Podemos empezar por recuperar lo que nos unía, las relaciones, las redes de vecinos, el cuidado de lo público, el orgullo por nuestro entorno además de exigir mejores obras, mejores servicios, mejores decisiones, pero también aportar desde lo que podamos: cuidar la calle, respetar al otro, mantener viva la memoria de lo que fuimos, para que no se nos olvide lo que queremos volver a ser.
La Bella Airosa tiene historia, tiene identidad, tiene corazón. No podemos dejar que se nos escape entre el tráfico, la basura y el concreto mal puesto. Habitar la ciudad es más que ocuparla: es reconocerla como parte de nosotros, en coexistencia, comprenderla desde lo cotidiano, desde lo que compartimos sin darnos cuenta. Es sentir que tenemos un lugar, no solo físico, sino también simbólico. Porque esta ciudad es nuestra, y aunque hoy lastime verla así, también es nuestra responsabilidad hacerla un espacio en el que vivir se sienta bien.

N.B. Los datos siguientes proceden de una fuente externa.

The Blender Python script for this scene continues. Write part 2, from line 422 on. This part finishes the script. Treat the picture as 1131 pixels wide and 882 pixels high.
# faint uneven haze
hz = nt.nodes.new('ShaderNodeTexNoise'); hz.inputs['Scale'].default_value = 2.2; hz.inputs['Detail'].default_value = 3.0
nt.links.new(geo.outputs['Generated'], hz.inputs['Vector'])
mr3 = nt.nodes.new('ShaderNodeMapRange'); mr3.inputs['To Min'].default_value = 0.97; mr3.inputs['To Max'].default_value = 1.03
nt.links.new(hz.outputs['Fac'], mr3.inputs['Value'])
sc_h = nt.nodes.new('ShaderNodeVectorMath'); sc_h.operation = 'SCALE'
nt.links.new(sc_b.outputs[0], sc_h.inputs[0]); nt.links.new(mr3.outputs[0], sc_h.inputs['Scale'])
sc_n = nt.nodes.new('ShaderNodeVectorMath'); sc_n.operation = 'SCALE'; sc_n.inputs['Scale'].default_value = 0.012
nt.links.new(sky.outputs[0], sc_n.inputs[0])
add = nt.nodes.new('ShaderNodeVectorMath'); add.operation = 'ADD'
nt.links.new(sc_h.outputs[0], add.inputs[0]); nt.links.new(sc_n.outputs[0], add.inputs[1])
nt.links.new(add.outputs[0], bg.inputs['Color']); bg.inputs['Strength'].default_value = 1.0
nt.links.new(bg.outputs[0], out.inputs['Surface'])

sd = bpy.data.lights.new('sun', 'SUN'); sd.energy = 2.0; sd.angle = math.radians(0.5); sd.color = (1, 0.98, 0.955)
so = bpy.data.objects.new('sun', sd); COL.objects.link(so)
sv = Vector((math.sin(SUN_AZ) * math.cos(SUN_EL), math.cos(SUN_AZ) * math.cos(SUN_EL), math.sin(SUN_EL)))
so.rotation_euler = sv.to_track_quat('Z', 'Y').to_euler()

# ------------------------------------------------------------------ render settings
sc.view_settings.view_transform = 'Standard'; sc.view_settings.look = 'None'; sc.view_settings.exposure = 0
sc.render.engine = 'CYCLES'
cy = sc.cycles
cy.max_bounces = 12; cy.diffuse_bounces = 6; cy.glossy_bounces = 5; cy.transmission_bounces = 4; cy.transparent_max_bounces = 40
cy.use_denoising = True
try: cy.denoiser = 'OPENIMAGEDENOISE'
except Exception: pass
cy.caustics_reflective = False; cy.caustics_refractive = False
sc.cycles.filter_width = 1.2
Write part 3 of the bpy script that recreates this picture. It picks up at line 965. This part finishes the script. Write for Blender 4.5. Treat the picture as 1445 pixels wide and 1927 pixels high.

Nuestra Pachuca de Soto, no se nos perdió de un día para otro. Se nos fue entre pésimas obras, entre la prisa mal entendida del desarrollo, entre el silencio conformista. Pero aún estamos aquí. Los que crecimos con ella, los que aún la caminamos con cariño a pesar de la rabia, los que la recordamos limpia, tranquila, sabemos que no todo está perdido si decidimos rescatarla.
Porque mientras quede gente que la ame, que la defienda, que la nombre con cariño, no seremos más una ciudad satélite como mucho la han señalado, será otra vez hogar. No podemos esperar a que el gobierno nos la devuelva. Somos nosotros quienes debemos tomarla de nuevo, cuidarla, exigirla, reconstruirla con dignidad y apostar por la esperanza.
Entonces, nos toca accionar, hacer lo que nos corresponde desde lo particular, porque no merecemos el caos, ni la mediocridad, ni los accidentes, ni el tráfico. Nos toca recuperarla, y eso solo se logra con nuestra cultura cívica: respetando, participando, exigiendo, cuidando. Habitar una ciudad es también ejercerla, defenderla y no permitir que se nos caiga encima sin hacer nada.